Combined effects of one 8-hydroxyquinoline/picolinate and "CH"/N substitutions on the geometry, electronic structure and optical properties of mer-Alq(3).

With the aim of evaluating the combined effect of one 8-hydroxyquinoline (q)/picolinate (p) and "CH"/N substitutions on the molecular geometry, electronic structure, and optical properties of tris-(8-hydroxyquinoline)aluminum [Alq(3)], the density functional theory (B3LYP) and time-dependent density functional theory (TD-B3LYP), using the 6-31G(d) and 3-21+G(d,p) basis sets were applied on Alq(3), Alq(2)p, and its "CH"/N-substitution derivatives. A comparison of the optimized ground-state (S(0)) geometries has shown that the molecular shape is conserved upon such a substitution.

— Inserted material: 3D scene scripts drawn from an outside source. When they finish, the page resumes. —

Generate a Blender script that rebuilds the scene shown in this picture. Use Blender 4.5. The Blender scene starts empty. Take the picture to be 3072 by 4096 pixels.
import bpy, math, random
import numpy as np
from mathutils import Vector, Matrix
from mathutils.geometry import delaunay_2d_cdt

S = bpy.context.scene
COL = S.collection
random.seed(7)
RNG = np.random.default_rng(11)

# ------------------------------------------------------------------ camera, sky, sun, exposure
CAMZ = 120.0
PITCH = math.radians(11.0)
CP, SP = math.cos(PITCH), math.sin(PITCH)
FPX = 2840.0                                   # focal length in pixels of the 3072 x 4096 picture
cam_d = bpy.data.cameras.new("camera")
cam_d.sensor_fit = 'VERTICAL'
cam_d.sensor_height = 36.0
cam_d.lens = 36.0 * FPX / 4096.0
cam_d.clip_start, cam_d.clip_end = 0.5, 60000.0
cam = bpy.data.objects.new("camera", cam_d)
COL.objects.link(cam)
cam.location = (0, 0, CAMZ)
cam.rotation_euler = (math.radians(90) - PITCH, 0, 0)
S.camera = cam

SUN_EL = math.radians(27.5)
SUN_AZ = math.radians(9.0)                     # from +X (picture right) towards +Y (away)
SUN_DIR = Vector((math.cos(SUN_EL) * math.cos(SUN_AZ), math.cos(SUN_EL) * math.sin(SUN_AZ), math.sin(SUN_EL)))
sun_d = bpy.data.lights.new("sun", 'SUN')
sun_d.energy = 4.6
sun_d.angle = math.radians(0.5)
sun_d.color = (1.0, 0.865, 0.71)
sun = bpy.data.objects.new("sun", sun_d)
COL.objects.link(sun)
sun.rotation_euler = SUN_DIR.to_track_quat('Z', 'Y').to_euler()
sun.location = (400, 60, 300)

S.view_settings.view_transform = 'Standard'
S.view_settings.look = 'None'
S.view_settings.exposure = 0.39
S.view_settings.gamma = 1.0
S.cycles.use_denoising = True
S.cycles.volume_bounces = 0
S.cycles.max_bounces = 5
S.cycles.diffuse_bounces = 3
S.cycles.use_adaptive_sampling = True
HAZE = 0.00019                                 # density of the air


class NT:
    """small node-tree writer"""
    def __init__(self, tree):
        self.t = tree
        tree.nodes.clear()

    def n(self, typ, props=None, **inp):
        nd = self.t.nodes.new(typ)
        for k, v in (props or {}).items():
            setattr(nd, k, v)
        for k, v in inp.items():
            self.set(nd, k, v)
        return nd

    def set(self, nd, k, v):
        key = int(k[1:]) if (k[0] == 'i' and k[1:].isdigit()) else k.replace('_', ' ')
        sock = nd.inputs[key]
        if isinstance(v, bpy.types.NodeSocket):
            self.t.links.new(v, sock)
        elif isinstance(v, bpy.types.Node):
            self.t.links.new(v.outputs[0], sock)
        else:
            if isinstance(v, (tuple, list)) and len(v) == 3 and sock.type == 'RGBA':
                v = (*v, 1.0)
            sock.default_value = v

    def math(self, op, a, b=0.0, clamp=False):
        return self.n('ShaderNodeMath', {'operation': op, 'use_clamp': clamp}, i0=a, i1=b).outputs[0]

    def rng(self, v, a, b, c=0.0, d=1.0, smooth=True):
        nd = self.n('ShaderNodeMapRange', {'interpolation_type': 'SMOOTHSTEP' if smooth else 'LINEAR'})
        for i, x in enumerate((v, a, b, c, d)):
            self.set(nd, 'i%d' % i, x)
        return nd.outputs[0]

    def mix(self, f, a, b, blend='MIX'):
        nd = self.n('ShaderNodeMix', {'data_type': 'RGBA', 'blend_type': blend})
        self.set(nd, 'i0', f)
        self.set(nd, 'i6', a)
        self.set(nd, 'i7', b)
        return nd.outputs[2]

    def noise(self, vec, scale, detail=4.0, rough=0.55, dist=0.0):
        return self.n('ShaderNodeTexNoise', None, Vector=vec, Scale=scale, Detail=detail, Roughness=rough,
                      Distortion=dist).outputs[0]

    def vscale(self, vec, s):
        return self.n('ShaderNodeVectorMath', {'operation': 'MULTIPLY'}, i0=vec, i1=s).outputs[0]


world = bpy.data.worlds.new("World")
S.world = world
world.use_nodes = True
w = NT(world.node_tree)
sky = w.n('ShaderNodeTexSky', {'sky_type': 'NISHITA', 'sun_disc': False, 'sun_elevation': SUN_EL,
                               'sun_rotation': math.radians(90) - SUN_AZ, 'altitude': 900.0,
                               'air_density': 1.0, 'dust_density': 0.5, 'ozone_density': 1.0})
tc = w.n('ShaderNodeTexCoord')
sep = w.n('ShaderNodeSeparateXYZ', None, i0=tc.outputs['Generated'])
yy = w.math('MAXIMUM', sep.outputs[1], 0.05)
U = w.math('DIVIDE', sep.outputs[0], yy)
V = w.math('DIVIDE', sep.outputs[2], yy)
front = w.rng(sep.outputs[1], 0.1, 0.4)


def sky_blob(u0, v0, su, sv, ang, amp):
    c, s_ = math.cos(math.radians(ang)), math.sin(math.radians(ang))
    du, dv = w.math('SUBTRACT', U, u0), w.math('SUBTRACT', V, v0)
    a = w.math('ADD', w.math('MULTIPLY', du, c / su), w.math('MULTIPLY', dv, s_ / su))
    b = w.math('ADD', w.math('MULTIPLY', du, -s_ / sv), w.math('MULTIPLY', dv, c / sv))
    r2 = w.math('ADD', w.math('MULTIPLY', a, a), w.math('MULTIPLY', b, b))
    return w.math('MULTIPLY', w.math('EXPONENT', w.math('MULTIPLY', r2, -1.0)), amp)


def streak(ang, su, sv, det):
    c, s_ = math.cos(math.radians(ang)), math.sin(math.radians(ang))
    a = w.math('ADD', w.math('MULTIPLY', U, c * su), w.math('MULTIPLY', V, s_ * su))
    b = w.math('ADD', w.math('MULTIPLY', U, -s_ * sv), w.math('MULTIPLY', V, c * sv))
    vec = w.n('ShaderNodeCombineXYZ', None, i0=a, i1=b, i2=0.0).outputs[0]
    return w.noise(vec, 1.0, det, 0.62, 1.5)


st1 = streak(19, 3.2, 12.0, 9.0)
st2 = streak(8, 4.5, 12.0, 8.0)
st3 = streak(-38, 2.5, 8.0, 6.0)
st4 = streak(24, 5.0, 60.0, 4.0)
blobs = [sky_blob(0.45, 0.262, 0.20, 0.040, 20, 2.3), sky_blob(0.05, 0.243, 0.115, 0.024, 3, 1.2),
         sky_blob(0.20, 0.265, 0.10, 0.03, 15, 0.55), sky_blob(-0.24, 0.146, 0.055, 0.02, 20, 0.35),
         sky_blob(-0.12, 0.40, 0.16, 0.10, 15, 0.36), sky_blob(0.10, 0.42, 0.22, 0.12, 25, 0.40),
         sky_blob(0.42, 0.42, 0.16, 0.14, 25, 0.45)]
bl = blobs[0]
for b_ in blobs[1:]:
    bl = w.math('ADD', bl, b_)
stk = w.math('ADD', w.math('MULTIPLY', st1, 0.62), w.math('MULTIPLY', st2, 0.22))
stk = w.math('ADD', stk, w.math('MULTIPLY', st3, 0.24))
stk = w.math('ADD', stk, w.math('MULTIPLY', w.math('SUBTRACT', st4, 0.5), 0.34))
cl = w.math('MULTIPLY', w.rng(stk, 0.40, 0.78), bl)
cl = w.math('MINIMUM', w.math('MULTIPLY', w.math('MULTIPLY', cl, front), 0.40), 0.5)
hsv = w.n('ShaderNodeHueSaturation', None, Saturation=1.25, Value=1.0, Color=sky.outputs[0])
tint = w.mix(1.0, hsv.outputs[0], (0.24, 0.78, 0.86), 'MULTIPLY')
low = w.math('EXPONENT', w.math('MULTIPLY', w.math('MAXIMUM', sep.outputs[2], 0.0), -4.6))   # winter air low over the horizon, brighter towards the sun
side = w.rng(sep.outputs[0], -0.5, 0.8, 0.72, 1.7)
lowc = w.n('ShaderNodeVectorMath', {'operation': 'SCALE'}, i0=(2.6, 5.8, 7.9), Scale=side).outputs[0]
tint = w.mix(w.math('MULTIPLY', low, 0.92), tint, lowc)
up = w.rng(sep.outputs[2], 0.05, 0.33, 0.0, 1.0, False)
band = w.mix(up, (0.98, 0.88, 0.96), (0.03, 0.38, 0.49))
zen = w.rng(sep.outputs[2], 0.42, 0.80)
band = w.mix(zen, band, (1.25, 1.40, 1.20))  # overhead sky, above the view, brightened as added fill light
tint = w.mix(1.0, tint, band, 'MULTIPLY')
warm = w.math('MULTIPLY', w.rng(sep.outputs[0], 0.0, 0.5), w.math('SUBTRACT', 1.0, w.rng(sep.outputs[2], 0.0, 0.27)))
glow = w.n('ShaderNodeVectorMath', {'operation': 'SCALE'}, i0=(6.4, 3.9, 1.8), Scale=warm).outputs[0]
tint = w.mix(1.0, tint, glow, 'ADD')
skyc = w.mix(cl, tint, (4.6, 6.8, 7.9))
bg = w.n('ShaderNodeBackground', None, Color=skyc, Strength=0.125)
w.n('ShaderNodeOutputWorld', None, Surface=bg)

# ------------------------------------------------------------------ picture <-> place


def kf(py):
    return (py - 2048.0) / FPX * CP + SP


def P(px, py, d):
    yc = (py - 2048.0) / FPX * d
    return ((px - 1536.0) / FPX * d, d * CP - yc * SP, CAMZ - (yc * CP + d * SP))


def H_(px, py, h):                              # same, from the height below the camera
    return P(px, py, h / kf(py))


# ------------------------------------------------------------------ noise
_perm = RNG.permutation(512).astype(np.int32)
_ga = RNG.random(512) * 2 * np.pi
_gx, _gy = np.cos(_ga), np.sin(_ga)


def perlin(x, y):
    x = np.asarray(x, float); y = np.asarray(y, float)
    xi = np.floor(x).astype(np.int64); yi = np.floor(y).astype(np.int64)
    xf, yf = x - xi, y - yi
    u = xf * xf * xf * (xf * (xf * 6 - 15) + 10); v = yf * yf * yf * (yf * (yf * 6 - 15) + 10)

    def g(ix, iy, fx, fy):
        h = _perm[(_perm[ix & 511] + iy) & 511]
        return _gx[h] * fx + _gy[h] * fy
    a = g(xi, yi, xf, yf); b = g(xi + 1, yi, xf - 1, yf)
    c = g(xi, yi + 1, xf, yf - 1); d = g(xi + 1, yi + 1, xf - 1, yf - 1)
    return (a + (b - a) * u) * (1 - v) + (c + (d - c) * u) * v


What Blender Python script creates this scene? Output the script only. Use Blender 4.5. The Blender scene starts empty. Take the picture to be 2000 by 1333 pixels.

On the basis of the frontier molecular orbital and gap energy (E(g)) calculations, it was shown that, comparatively to the pristine Alq(2)p (and to the original parent Alq(3)), the HOMO and LUMO are stabilized, the net effect being an increasing or a decreasing E(g), depending on the position of the substituted group. The substitution of q(B) by p (from Alq(3) to Alq(2)p) was also found to induce the same feature. Starting from the S(0) and S(1) (first excited state) geometries, the effect of the substitution on the absorption (and emission) spectra was evaluated. It was found that the "CH"/N substitution in different positions on the two 8-hydroxyquinoline ligands may also constitute an efficient approach of tuning the Alq(2)p emitting color. In comparison with both Alq(3) and Alq(2)p, an important blue shift was predicted for the 5-substituted derivative, an important red shift being observed for the 4-substituted one. Also, relatively significant blue and red shifts were predicted for the 7- and 2-substituted derivatives. Finally, revisiting the correlation between the spectrum shifts and the metal-ligand bonding, our recent findings (2) were confirmed.